Un chiffre étonnant, n’est-ce pas? Elle ne s’épanche cependant pas sur le fait qu’elle a profité d’un contexte immobilier exceptionnel, soit un bond de la valeur des propriétés inégalé ces dernières années.
Comme le dit Damien Charbonneau, cité plus haut dans ce texte, le format TikTok ne permet pas nécessairement d’approfondir tous les aspects.
La vigilance est de mise
Prudence avant de tout prendre pour… du cash et de croire que c’est facile, nuancent certains tiktokeur.euse.s.
«On n’est pas là pour montrer que c’est un get rich quick, dit Alex Lamarre. On a juste vraiment envie de faire des vidéos gratuites et accessibles à tout le monde.»
Même son de cloche chez Félix Clément. «Avant d’écouter quelqu’un, il faut savoir quelles sont ses compétences, insiste-t-il. Je ne donnerai jamais un conseil sur une situation à laquelle je n’ai moi-même pas été confronté.»

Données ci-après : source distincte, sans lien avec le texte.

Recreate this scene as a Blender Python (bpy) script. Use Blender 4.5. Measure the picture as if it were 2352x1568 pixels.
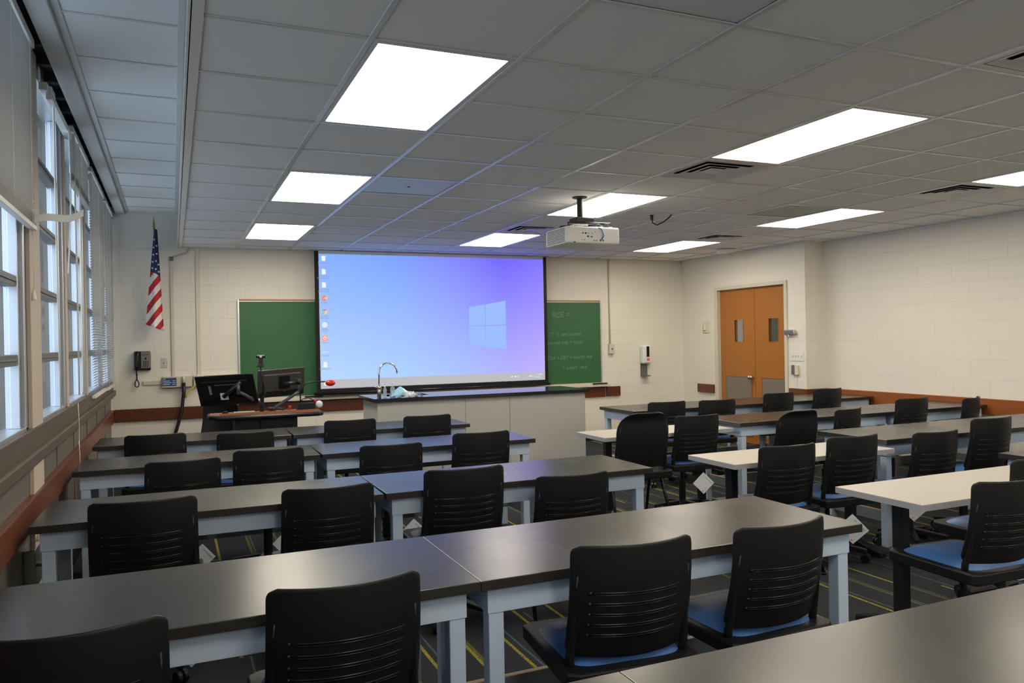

Son but n’est pas de se vanter en enchaînant les images de belles propriétés, mais de démontrer ce qu’il est possible de faire en immobilier. Il n’en reste pas moins que plusieurs investisseur.euse.s voient (très) grand. Cory, par exemple, souhaite utiliser ses profits pour réaliser son rêve le plus fou: vivre à Miami.
Il affirme également qu’il n’y a aucun mal à vouloir s’enrichir. Lui, en tout cas, ne s’en cache pas.